Thursday, April 30, 2009

The Noblest Invention

A friend at work gave me a book entitled The Noblest Invention. This illustrated history of the bicycle is very well done.

The forward by Lance Armstrong reminded me of the first bike (red, white and blue banana seat) my parents bought for me.

It reminded me of the freedom that a Free Spirit ten speed from Sears gave me to ride anywhere in Elkhart County to bail hay all day and return that night. It reminded me of friends that I used to ride with when I was a boy.

It reminded me of my habit to repack bearings regularly so I could ride every Sunday without too much resistance or crank noise.

It reminded me that I was on my bike when I knew that Jackie was God's gift to me long before she accepted that dreaded fact.

It reminded me of the first high end road bike, Schwinn Le Tour, that I purchased used from a guy that needed $50 and didn't need the bike that his parents bought for him for closer to $500. Later when I took that bike to Purdue, it was too high end and all I had left was a cut cable lock hanging on a bike rack at married student housing.

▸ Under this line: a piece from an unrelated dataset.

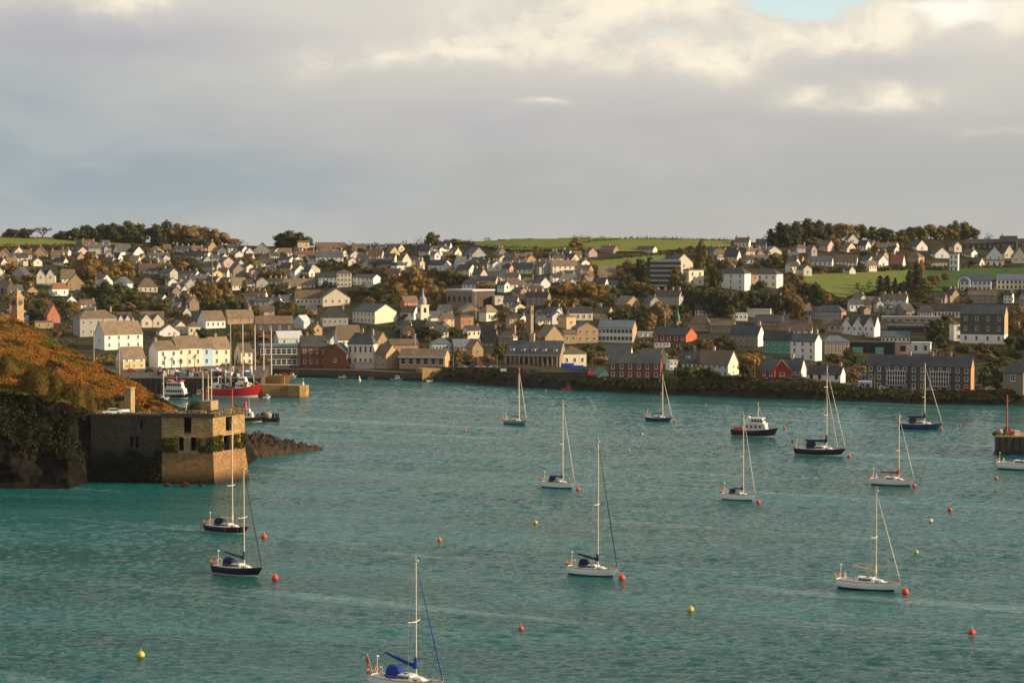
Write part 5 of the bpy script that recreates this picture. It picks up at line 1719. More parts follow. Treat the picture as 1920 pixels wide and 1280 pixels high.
for z in (9.0, 10.8, 12.5):
    g.tube((q0.x, q0.y - .1, z), (q1.x, q1.y - .1, z), .09, n=5)
g.build('window_grille', M['chim'], fort)
# ivy and grass on the ledge of the fort
rnd = random.Random(21)
for (A, B, u0, u1, z0, z1, lab) in ((FP[1], FP[2], -.03, .31, 8.6, 12.4, 'green ivy patch on the fort wall left of the grilled window'),
                                    (FP[1], FP[2], .68, 1.0, 8.6, 12.4, 'green ivy patch on the fort wall between grilled window and corner'),
                                    (FP[2], FP[3], -.02, .30, 8.8, 12.8, 'sunlit ivy patch on the bright corner of the fort left of its opening'),
                                    (FP[2], FP[3], .64, 1.02, 8.8, 12.6, 'sunlit ivy patch at the far right edge of the fort')):
    g = MB()
    d = (B - A)
    n = Vector((d.y, -d.x)).normalized()
    for i in range(int(1500 * d.length * (u1 - u0) / 6)):
        u = rnd.uniform(u0, u1)
        z = lerp(z0, z1, rnd.random())
        thick = .55 * math.sin(math.pi * min(1, max(0, (z - z0) / (z1 - z0)))) + .12
        if noise.noise(Vector((u * 9, z * .5, 3))) < -.28:
            continue
        q = A + d * u + n * (.1 + rnd.random() * thick)
        leaf(g, (q.x, q.y, z + rnd.uniform(-.4, .3)), rnd.uniform(.16, .34), rr=rnd)
    tag(g.build('ivy', M['ivy']), lab, 'ivy')
g = MB()
A, B = FP[0], FP[1]
d = B - A
n = Vector((d.y, -d.x)).normalized()
for i in range(5200):
    u, z = rnd.random() ** .8, rnd.random() ** .8 * 14
    if noise.noise(Vector((u * 4.5, z * .22, 8))) < (z - 6.5) * .07 or z > 13 - u * 4:
        continue
    q = A + d * u + n * rnd.uniform(.05, .7)
    leaf(g, (q.x, q.y, z), rnd.uniform(.2, .42), rr=rnd)
tag(g.build('creeper', M['cliffveg']), 'dark creeper hanging over the shaded left wall of the stone fort', 'creeper')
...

I remember staring at the empty rack, wishing that I hadn't sold my Free Spirit for $25 a few years back.

It reminded me of my first vehicle that required insurance and a license, which happened to be a Honda CM400. A simple iteration that allowed me to go to farther places faster.

It reminded me of my second motorcycle, a Night Hawk that I rode two hours every weekend from Purdue to wherever Jackie was in whatever whether was between us. After we were married, I rode it to work and remember a day when Jackie had to wear a snowmobile suit behind me when her car wouldn't start one winter day in Lafayette.

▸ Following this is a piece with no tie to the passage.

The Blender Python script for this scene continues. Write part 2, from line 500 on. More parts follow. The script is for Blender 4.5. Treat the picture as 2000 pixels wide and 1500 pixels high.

It reminded me of a tall skinny friend on a big orange rode bike that rode everyday when I first moved to Lexington and how I struggled to keep up with him one day while we traveled 134 miles to Bloomington. I foolishly dropped out of the pack two hours into the ride, and had to skip pitstops to catch up or else I would not have made it. After catching them, I never left the pack again.

It reminded me of a friend that invited me to mountain bike for the first time in Albequeque and how cactus thorns release air pressure that makes carrying a bike easier than riding it.

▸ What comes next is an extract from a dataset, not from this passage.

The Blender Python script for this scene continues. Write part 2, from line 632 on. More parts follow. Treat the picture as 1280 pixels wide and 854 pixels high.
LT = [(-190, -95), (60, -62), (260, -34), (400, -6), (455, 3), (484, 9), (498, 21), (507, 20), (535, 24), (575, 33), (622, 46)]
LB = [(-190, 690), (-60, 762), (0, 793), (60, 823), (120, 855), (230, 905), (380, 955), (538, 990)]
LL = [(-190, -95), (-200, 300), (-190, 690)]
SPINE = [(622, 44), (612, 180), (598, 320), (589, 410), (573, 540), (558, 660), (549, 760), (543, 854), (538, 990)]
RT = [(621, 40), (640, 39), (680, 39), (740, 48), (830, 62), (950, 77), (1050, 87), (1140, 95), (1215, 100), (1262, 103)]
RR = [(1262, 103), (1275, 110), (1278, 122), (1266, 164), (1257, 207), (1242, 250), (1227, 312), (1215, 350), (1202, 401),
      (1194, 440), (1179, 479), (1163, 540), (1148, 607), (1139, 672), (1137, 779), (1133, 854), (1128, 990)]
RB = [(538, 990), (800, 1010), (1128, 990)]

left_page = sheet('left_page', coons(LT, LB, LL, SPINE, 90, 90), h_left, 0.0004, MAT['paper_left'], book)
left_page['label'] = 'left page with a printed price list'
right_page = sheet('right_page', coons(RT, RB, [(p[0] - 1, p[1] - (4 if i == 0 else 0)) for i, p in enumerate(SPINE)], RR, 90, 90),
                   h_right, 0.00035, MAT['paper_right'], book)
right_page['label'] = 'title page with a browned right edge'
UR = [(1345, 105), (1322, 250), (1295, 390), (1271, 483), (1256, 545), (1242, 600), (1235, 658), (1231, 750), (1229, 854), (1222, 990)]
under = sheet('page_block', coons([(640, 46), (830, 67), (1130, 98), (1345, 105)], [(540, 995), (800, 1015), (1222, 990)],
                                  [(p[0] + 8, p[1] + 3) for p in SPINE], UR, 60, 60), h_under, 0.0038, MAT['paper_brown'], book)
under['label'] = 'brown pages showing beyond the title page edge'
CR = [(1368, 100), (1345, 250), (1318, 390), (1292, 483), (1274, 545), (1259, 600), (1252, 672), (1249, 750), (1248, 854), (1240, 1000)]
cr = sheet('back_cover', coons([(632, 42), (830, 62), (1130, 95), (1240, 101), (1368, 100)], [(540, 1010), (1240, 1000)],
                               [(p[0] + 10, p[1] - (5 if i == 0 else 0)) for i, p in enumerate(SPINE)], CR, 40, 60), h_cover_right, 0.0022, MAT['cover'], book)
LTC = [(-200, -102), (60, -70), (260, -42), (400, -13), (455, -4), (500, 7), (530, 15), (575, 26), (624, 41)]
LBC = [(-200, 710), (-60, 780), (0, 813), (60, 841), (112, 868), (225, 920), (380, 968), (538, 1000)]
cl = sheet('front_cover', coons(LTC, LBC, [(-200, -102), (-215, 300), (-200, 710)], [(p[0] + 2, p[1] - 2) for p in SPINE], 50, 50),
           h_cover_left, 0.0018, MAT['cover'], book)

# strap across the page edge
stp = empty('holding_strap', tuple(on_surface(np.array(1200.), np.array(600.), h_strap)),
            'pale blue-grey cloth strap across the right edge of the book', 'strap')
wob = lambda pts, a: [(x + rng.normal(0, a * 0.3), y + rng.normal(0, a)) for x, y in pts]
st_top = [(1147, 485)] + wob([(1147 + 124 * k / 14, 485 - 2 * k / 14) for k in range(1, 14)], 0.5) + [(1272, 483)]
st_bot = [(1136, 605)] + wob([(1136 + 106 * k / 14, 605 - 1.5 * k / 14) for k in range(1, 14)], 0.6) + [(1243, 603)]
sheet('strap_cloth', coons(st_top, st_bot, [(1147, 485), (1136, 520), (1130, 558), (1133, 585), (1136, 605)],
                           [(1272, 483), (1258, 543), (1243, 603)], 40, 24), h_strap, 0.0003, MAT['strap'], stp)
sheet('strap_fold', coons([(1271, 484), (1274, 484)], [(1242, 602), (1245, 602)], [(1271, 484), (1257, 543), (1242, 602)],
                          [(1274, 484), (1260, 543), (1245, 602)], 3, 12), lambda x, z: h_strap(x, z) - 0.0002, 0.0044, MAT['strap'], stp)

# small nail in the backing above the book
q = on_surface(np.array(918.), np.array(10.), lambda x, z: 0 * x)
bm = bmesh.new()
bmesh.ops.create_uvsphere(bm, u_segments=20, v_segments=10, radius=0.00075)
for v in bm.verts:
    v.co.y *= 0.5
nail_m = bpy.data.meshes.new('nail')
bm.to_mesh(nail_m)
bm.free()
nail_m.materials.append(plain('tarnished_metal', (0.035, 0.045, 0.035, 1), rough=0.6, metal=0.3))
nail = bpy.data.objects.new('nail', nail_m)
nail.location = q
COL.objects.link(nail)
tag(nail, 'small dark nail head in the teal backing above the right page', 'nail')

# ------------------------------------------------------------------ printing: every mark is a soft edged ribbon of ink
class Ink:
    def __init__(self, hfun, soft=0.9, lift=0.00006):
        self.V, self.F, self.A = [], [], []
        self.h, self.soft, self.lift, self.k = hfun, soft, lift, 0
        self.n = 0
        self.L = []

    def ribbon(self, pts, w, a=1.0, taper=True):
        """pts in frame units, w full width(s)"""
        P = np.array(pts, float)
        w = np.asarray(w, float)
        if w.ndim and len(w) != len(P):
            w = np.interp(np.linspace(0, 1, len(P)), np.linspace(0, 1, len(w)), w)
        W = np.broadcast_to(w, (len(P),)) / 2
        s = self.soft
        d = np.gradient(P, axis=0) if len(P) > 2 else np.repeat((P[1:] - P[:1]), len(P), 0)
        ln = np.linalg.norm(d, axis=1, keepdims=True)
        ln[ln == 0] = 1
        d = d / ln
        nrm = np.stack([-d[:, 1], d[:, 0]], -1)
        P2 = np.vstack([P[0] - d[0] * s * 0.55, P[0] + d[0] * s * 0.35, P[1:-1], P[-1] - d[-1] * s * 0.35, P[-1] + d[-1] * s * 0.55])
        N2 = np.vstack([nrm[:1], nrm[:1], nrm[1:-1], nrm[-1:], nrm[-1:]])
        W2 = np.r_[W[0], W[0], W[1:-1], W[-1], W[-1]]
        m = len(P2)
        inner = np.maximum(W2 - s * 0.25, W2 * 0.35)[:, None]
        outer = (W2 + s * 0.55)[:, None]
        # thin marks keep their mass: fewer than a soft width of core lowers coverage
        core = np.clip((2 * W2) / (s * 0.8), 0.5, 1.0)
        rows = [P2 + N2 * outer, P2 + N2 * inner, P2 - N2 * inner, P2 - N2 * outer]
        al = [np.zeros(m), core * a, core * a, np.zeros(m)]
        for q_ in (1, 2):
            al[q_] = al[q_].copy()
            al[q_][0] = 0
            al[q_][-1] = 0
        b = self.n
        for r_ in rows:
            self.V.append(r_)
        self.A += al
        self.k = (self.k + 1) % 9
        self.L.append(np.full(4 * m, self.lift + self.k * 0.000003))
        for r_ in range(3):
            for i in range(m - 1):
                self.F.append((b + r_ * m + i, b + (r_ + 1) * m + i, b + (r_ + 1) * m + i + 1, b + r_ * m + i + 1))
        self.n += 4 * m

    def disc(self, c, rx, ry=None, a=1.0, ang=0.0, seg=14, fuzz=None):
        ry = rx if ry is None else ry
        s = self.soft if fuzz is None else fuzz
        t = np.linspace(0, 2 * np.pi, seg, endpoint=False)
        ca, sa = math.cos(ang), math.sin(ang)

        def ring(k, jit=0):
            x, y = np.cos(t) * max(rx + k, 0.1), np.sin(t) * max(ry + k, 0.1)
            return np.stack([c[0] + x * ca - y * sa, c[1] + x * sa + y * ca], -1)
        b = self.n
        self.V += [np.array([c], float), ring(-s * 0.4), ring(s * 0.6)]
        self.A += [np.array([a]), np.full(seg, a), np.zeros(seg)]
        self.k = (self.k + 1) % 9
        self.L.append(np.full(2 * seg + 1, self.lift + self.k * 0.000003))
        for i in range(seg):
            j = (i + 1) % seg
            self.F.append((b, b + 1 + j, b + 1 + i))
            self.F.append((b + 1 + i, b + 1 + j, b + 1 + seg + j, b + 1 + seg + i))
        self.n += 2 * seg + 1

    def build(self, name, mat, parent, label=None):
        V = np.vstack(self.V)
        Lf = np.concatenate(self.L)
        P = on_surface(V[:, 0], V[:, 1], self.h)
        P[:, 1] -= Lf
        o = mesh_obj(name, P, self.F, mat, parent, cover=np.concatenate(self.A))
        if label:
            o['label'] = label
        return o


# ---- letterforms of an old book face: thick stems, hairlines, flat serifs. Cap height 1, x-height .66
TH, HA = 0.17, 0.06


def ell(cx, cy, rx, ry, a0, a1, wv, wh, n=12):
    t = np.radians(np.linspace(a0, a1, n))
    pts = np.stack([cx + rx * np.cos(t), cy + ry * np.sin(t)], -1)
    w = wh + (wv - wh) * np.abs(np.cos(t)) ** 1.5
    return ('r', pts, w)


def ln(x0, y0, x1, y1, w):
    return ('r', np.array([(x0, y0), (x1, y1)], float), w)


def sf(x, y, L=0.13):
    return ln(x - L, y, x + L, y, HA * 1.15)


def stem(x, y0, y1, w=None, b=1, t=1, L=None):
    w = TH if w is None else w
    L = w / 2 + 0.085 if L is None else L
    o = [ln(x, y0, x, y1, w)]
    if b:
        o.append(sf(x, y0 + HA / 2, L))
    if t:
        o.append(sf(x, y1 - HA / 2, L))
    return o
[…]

It reminded me of the cost of freedom and independence and how dangerous that can be if not handled responsibly.

I will never be known as a bike racer, let alone the greatest cyclist to ever walk the earth like Lance, but I do agree that a bike has got to be near the top of the invention list. However, like all things created, obsessions can be destructive and erase all the freedom that was originally experienced.

I'm glad that the friends that I rode with last Saturday understand how a bike can be used for real freedom.